Former property developer Michael David Steele has been jailed for eight years for defrauding investors who put more than $1.3 million into a Gold Coast property venture.
Steele was sentenced in the Southport District Court on 7 August 2025, after pleading guilty on 10 April 2025 to three counts of fraud contrary to section 408C(1)(a)(i), (2)(d) and one count of fraud contrary to section 408C(1)(a)(i), (2A) of the Criminal Code (Qld). He received eight years for one count and four years for each of the remaining three counts, to be served concurrently. He will be eligible for parole after serving 20 months.
The court heard that between May 2016 and February 2017, Steele persuaded 14 investors to withdraw more than $1.3 million from their superannuation and savings to lend to EA Invest Pty Ltd and Marketing Machine International Pty Ltd for a commercial and residential development at Biggera Waters. Steele had responsibility for raising finance to enable the companies to complete the project.
Instead, the money was used to purchase a house in his wife’s name, pay his son’s university fees, buy cars and jewellery, and fund international travel, entertainment and online gambling. None of the investors’ funds were repaid.
ASIC Deputy Chair Sarah Court said, ‘the sentence imposed by the Court demonstrates the seriousness of Mr Steele’s misconduct. When individuals misappropriate funds for personal gain, they not only harm their investors but also undermine the integrity of the financial system, diminishing public trust in investment opportunities.’
In sentencing, Judge Prskalo KC said, ‘At all times, you were the controlling mind of the scheme.’ ‘Investors generally expressed their trust in you and as a result did not seek legal advice’ and ‘the gravamen of your offending is of course the use of money dishonestly for personal expenses when that money had been given to you to invest in a development project.’ ‘No sentence I impose can undo the harm caused to investors who have lost their money’.
As a result of the conviction, Steele is automatically disqualified from managing corporations until five years after his term of imprisonment is completed.

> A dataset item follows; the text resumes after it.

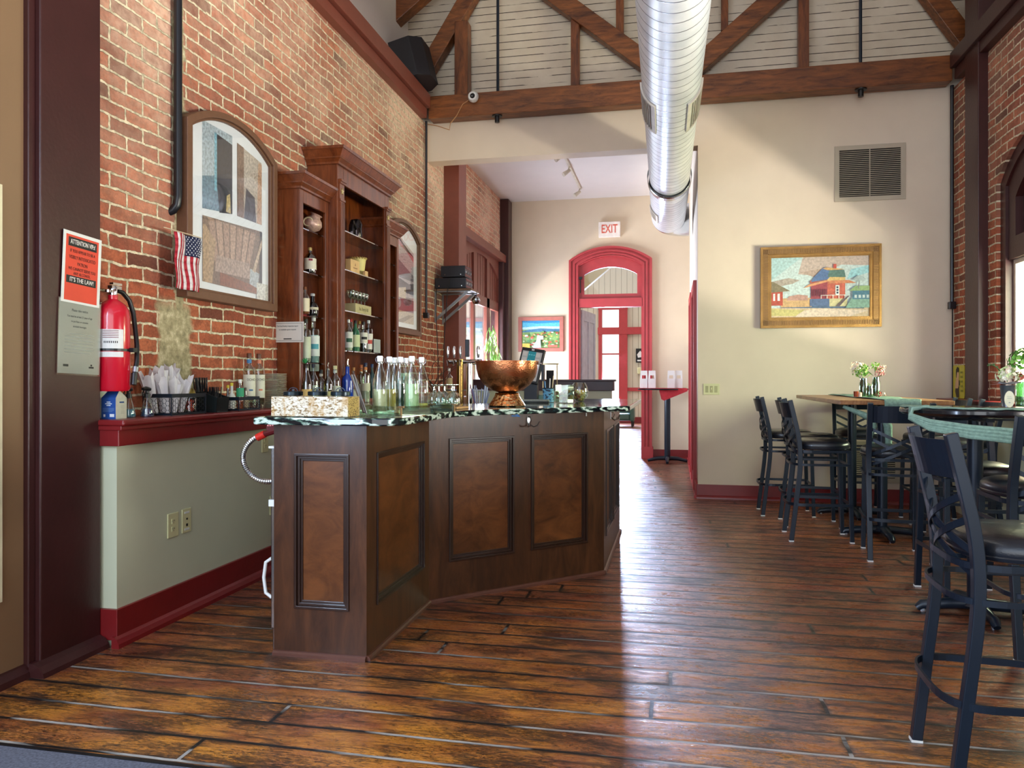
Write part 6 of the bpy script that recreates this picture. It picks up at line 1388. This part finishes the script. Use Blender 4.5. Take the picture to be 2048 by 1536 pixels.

The matter was prosecuted by the Commonwealth Director of Public Prosecutions following a referral from ASIC.
ASIC’s investigation drew on supplementary reports lodged by the liquidators of Eastco Developments Pty Ltd and EA Invest, David Hambleton of Rodgers Reidy and Glenn O’Kearney of GT Advisory and Consulting, respectively. ASIC assisted both liquidators by providing funding from the Assetless Administration Fund. Before commencing a criminal investigation, ASIC had already disqualified Steele from managing corporations for the maximum period of five years in 2020.
At the time of the offending, the maximum penalties under section 408C(1)(a)(i) of the Criminal Code (Qld) were: prior to 9 December 2016, 12 years’ imprisonment for amounts of at least $30,000 but less than $100,000, and 14 years for more than $100,000; after 9 December 2016, 20 years for more than $100,000.